Provide a mix of evergreen and deciduous trees and shrubs.  The thick boughs of evergreens provide shelter from the winter winds and provide a safe place to sleep.  Plant  fruiting trees and shrubs such as saskatoons, haskap berries, viburnum, seabuckthorn, crabapples and mountain ash.  Consider native trees and shrubs as well – dogwoods, highbush cranberry, pincherry, buffaloberry and chokecherry.

Photo: Sparrow (Pexels)

Tall perennial grasses such as Karl Foerster Feather Reed Grass provide nutritious seed heads for the birds in fall and winter.  Create  a perennial bed that is totally bird friendly.  Include perennials such as black-eyed  susan, beebalm,  coneflower varieties and autumn joy sedum. 

 Leave bird houses up in your yard as well.   A clean bird house can provide shelter for the many chickadees and sparrows that will frequent your feeders.

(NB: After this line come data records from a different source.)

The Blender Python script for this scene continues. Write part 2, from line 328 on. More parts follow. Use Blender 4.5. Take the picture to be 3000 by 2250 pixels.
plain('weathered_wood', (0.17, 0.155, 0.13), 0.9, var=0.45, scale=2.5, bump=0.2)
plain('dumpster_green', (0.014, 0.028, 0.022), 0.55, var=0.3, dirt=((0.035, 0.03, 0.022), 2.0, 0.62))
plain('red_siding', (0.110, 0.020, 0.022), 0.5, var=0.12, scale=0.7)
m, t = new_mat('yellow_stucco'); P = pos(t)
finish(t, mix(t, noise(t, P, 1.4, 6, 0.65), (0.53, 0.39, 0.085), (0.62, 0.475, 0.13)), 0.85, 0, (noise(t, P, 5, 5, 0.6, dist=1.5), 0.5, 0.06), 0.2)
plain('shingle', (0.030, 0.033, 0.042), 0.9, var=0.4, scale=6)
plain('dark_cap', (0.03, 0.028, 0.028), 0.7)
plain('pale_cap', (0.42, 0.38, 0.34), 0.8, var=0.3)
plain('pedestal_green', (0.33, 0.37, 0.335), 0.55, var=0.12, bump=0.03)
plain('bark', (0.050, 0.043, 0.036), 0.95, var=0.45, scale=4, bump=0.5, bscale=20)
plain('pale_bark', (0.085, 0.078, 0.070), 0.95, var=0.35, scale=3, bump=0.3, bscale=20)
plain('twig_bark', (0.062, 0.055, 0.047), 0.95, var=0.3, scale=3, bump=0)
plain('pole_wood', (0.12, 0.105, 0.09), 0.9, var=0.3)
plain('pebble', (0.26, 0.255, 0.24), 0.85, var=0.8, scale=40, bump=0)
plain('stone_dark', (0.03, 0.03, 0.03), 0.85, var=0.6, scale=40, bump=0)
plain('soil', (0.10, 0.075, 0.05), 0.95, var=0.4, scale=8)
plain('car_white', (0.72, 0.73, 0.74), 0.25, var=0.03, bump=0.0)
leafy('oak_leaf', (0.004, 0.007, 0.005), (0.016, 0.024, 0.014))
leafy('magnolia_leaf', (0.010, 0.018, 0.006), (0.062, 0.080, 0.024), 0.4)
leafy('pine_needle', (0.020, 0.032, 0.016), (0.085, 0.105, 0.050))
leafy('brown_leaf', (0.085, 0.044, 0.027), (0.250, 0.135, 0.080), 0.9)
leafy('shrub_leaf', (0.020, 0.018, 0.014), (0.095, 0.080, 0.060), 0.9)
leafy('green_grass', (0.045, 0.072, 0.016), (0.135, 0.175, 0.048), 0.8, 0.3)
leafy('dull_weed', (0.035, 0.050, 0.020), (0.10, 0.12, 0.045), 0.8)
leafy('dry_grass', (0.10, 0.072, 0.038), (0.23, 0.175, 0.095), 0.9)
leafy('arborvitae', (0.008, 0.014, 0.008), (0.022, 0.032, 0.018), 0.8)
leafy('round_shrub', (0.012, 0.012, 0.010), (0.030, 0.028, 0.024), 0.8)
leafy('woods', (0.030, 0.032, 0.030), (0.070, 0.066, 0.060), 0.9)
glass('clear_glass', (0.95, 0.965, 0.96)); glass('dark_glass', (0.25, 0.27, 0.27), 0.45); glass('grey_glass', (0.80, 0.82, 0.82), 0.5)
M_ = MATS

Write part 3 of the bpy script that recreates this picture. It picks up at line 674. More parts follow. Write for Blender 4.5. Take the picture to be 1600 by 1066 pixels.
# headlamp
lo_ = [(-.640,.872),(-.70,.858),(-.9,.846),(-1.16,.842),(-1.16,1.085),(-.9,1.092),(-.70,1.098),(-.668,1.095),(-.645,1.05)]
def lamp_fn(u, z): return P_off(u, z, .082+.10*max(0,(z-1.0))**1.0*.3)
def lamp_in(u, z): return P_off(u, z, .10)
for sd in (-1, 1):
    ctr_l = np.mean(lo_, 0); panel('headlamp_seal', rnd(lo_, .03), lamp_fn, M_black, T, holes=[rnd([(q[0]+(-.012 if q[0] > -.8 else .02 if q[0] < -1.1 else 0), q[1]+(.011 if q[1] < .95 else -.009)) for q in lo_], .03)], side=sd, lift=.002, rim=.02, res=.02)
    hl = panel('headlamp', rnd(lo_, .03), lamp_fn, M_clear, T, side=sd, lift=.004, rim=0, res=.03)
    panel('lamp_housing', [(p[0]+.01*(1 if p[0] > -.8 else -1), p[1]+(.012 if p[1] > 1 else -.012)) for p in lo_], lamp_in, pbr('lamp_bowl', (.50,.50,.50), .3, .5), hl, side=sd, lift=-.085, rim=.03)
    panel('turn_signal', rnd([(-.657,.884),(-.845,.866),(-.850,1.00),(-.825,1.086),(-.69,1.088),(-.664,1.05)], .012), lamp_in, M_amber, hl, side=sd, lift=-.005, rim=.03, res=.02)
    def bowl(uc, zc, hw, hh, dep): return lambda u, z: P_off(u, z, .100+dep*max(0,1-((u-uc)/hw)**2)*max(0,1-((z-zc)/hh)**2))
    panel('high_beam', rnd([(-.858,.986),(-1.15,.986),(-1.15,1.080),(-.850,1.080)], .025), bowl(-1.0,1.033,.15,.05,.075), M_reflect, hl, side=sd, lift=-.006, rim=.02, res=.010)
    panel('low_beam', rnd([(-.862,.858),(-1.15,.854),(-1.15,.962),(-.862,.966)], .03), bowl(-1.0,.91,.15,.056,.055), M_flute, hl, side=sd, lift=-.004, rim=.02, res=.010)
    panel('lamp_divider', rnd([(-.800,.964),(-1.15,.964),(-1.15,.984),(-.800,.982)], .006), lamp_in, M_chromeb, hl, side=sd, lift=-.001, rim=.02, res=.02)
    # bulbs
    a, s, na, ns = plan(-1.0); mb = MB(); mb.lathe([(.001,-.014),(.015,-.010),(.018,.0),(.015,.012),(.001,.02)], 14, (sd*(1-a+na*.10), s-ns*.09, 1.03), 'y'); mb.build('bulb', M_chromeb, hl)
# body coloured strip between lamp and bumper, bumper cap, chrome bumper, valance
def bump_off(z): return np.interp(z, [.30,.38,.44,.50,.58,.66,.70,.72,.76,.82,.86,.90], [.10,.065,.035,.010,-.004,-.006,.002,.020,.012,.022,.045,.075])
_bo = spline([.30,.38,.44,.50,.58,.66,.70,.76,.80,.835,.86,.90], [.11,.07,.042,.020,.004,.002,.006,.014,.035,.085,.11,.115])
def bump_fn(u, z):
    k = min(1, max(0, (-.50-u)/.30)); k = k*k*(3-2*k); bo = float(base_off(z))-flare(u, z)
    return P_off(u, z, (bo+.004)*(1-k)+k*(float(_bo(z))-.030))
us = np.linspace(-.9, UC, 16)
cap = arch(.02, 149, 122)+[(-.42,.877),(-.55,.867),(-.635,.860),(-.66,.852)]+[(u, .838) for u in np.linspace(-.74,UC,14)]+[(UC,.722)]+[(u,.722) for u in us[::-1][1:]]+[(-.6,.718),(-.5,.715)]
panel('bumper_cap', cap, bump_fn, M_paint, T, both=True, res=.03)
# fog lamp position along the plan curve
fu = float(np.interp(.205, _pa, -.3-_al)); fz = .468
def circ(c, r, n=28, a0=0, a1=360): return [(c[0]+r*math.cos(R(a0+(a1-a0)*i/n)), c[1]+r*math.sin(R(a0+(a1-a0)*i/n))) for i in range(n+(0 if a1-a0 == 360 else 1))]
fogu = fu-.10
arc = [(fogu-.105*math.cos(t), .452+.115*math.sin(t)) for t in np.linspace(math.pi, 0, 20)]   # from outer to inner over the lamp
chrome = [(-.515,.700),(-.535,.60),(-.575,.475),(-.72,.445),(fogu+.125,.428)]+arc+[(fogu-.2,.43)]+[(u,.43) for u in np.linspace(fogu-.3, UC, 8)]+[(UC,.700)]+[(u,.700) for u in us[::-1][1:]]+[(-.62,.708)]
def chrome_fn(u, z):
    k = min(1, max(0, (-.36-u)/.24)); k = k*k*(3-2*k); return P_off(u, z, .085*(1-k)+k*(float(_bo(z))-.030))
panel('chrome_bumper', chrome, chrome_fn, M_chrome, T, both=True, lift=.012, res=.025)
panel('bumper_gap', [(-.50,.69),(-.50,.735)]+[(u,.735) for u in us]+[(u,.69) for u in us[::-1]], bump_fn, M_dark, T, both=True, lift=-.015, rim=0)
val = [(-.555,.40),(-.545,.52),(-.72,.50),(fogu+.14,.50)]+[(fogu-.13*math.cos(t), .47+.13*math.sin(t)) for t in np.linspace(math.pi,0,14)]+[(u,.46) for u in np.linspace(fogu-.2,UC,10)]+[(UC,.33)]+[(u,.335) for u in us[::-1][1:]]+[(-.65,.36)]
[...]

If the budget allows, invest in a bird bath heater and provide the birds with water.  Your yard will quickly become the most popular on the block. 

Photo: Bluejays ( Pexels)

Provide covered bird feeders and seed of different types to attract various species of seed eaters.  Make sure they are in a sheltered location  and clean them out regularly to avoid molds and mildew. Suet is also very important as it is high in calories and provides birds with lots of fat for energy.

Just a few Saskatchewan birds that remain here in winter are listed below:

Sparrow, chickadees, nuthatches, blue jays, hairy and downy woodpeckers, wrens,  and red/yellow shafted northern flicker (woodpecker).